It’s not just change in the form of a third head coach in three seasons at Hilldale.

It’s also a coordination overhaul.

Meet Erwin Starts, the offensive coordinator and Kaleb Harris and Ernie Ragland, the co-defensive coordinators.  Starts takes over the duties Greg Werner had as head coach last year, while Harris and Ragland replace Ryan Keenom, who made a lateral movement to Wagoner.

All have previous area ties.

Starts was at Tahlequah briefly before coaching at Lincoln, Arkansas for a couple years. He was on one-time Muskogee head coach Matt Hennesy’s staff at Locust Grove as a receivers coach when David Blevins, the current Hilldale head coach, was offensive coordinator. When North Texas’ Mason Fine broke state career passing yardage records there, Jason Pirtle was his top receiver and student under Starts’ tutleage.

That was an offense that snapped the ball in rapid fire succession.

“That’s our plan, a snap every 10 to 12 seconds,” he said. “We will be physical and fast, spread you out and while our bread and butter will be running the football, we will like to throw it around.”

He’s got a mix of speedy and tall receivers and a quarterback battle, among other focuses, and a rapport with his head coach to navigate the journey the right way.

“We established that at Locust and always thought a lot alike,” he said. “When he talked to me after getting this job, it wasn’t a tough decision for me.”

And it’s proven thus far to be a good fit.

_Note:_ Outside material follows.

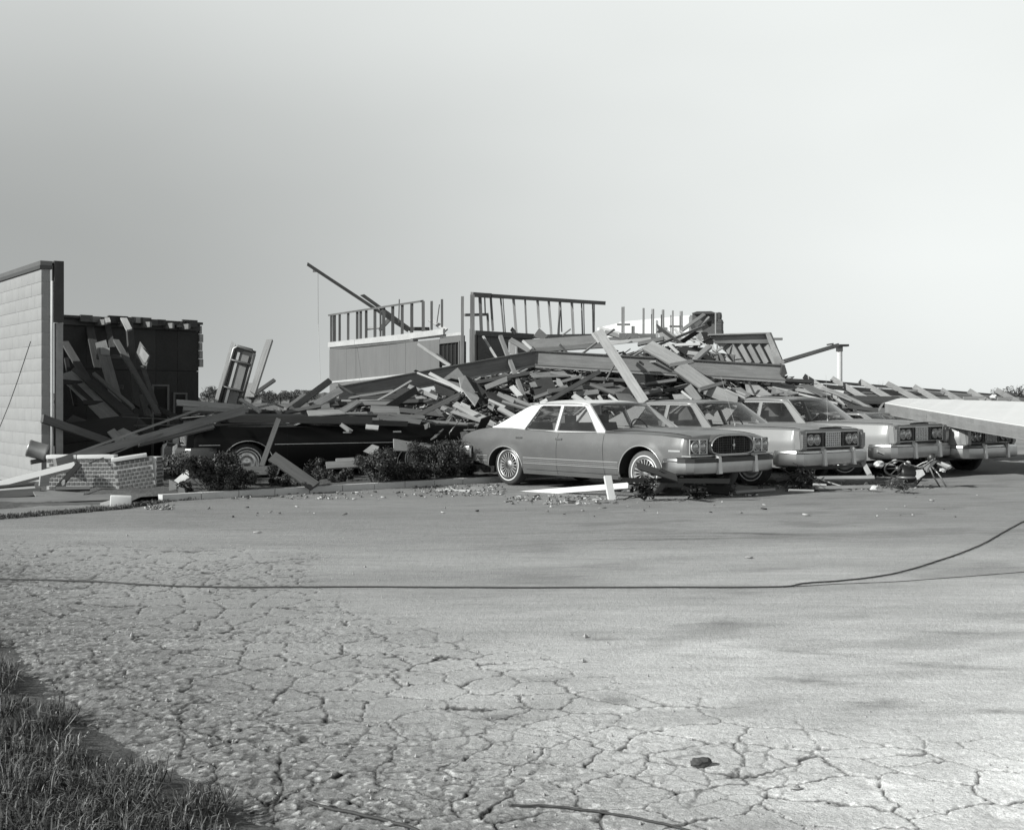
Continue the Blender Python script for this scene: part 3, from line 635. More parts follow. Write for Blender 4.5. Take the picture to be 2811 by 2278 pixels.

“I’m impressed by pretty much all my first and second group of receivers,” he said. “We’ve introduced them to a style of play they haven’t experienced and have seen perhaps only on TV. It’s a different style for 4A. But seeing how those guys have adjusted and acclimated to the offense, we’ve got some athletes. It’s about putting it all together.”

He’ll be the “eye in the sky” in the press box and Blevins will call plays. The pace will dictate a closer line of communication on the field.

His personal style? “I’m the kids biggest fan but also biggest critic,” he said. “You’ve got to establish love and trust for one another if you’re going to make that work.”

Harris has been an offensive coach most of his career. 

He started as a lay coach with his dad, Rusty Harris, an offensive coordinator on Hennesy’s staff at Muskogee (where Blevins was a line coach), and from that point followed him to Hulbert and then to Haskell, both times as offensive coordinator. After his dad became superintendent at Haskell over a year ago, Harris remained on staff.

“It’s always been a dream of mine to eventually be a head football coach. I’d been with my dad so long, I thought this would be a great opportunity to expand my horizons and step out on my own a little,” he said. 

“There’s a comfort zone there with David. He’s been a sounding board from time to time for me, and when the offer came up, I couldn’t pass it up.”

Harris will handle the defensive backs. Ernie Ragland will handle the front seven. 

Ragland coached with Hennesy earlier than anyone — at Hennesy’s first head coaching stop in Dodge City, Kan. He joined him when Ron Lancaster was Muskogee’s head coach. He has also coached at Midway, assisted James Singleton at Fort Gibson (his son Jared played as part of the offensive line he coached), then had some time out of state at two spots in Alabama, including Eufaula, Alabama.

The Alabama swing was when he went to the defensive side. One of his kids there was Courtney Upshaw, an All-American as a senior out of Alabama and a member of two national championships, including the one in 2012 where he was the defensive MVP of the BCS National Championship game.

Ragland said when he approached Blevins after former Muskogee defensive coordinator David Heath had a change of heart and dropped the Hilldale defensive coordinator offer for Catoosa, as Blevins searched through several options.

“We’d talked before,” Ragland said. “But at that point I went and gave him a list of names in Alabama to check out, and told him,  ‘Pook, I can do this,’ referring to the head coach as the short version of the nickname Pookie that he’s had since his playing days at Hilldale. 

“It’s a transition but you know, I’ve coached been in coaching for 24 years. … Coaching is coaching.”

Now, it’s about connecting with the guy over the back end in this shared arrangement.

“Both of us have an open mind, a lot of give and take, and in the end, it’s a simple defense,” he said. “We don’t want the kids thinking a lot, we want them to get the call, line up and go fast. There’s some blitz packages they’ll have to process but the intent is to go play hard.”

It’s still going to be a 3-4 base, same as Keenom had.

“We’re not changing up much, maybe more zone than man. We’ve told the kids we’re not coming n in to change everything,” Ragland said. “If you try to change a lot of things, it’s going to take a lot of time to implement. 

“They’ve been a 3-4, the terminology will be different but the kids are coming on. We’re young, not going to lose a lot to graduation. So in the years to come we can become a defense that can be really hard to block.”